Since the program’s founding, it has graduated thousands of students and grown to offer four degree options and four concentrations designed to address the world’s most complicated conflicts. Today, IPCR students can focus on culture, identity, negotiation, justice, and more through the program. Many incorporate practical experience abroad into their curriculum and attain successful careers that a young Said could not have imagined would exist today.

“Above all, the IPCR program connects theory with practice and provides experience overseas. It also provides an opportunity to learn more about other people around the planet,” he says of the program’s unique strengths.

Lessons from a legend

Said maintains a deep connection to the subject he helped shape as an expert. He’s seen many global conflicts come and go around the world, but says poverty continues to be one of the heaviest threats to peace: “The lack of resources by many people on the planet has always hit me very hard. Poverty leads to the rise of dictatorships and to the rise of systems that are not democratic, and those are threats to peace.”

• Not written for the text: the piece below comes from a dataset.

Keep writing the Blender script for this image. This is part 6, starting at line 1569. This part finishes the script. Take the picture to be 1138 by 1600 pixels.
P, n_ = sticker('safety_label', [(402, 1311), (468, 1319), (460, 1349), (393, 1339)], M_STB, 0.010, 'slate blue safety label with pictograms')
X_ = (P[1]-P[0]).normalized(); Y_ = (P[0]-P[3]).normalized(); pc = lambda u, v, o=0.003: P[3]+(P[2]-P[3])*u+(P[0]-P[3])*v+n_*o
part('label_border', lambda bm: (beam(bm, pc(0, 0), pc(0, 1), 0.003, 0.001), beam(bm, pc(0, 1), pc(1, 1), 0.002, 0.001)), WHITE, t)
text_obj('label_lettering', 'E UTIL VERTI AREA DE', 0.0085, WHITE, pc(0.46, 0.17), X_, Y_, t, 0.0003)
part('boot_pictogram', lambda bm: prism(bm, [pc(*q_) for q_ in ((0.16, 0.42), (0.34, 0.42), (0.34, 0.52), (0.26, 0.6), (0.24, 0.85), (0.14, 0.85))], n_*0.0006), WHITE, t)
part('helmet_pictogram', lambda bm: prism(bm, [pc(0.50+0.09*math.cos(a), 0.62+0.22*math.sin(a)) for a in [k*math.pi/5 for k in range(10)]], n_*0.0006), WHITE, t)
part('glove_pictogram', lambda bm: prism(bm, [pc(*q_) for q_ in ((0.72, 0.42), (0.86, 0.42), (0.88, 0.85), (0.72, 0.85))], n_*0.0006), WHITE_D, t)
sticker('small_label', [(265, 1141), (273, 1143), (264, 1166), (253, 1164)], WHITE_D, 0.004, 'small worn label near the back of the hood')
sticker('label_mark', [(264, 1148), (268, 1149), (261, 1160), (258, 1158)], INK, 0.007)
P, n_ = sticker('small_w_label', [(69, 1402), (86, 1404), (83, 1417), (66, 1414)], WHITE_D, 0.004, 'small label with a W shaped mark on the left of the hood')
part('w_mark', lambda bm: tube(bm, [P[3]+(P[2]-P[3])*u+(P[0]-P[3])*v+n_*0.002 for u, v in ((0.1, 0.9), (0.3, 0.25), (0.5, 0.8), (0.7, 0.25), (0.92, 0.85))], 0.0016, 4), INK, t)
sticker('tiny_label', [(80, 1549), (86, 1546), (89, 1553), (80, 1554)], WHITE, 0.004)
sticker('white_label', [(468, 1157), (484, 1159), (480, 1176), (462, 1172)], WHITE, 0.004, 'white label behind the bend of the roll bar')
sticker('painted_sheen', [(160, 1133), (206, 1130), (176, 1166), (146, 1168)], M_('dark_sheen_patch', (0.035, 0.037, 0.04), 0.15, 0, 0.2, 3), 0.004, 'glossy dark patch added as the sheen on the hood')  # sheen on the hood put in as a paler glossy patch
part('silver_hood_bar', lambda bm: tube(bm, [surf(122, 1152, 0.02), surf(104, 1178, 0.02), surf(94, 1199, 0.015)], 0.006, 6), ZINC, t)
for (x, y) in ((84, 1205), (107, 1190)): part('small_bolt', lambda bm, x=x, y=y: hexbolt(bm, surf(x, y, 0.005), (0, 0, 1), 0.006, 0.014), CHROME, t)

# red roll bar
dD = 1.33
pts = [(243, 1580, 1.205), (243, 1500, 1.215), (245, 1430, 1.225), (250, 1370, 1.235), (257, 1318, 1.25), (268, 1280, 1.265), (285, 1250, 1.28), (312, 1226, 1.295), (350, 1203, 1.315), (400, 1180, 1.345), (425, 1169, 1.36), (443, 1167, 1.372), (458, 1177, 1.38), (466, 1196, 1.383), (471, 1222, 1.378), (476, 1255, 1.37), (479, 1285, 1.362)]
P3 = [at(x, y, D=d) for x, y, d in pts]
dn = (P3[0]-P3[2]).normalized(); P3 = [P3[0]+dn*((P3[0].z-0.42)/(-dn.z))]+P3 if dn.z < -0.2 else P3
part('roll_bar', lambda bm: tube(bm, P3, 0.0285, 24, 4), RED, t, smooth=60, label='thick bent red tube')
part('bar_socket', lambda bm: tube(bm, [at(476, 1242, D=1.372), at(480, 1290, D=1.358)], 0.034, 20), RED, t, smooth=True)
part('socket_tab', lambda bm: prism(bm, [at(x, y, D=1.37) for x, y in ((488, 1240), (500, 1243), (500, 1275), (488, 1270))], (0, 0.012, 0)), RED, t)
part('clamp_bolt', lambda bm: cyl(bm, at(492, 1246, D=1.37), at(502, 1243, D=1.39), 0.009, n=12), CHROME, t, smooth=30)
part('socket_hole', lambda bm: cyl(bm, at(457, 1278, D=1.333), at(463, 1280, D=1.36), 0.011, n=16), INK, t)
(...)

Though his marching days may be behind him, Said looks to education, literacy, and knowledge as powerful tools for change and peace. Fortunately for SIS, Said’s gift for teaching and ability to supply those tools for change are what sustained him through nearly 60 years on faculty at the school, where so many have come to call him teacher, colleague, and friend.

“I never felt the need or the pull or the push to do something else because I liked teaching and I liked the content. I liked to see what happened to the eyes of a student during an ah-ha moment and I really felt a commitment to be involved in the pursuit of knowledge,” he says.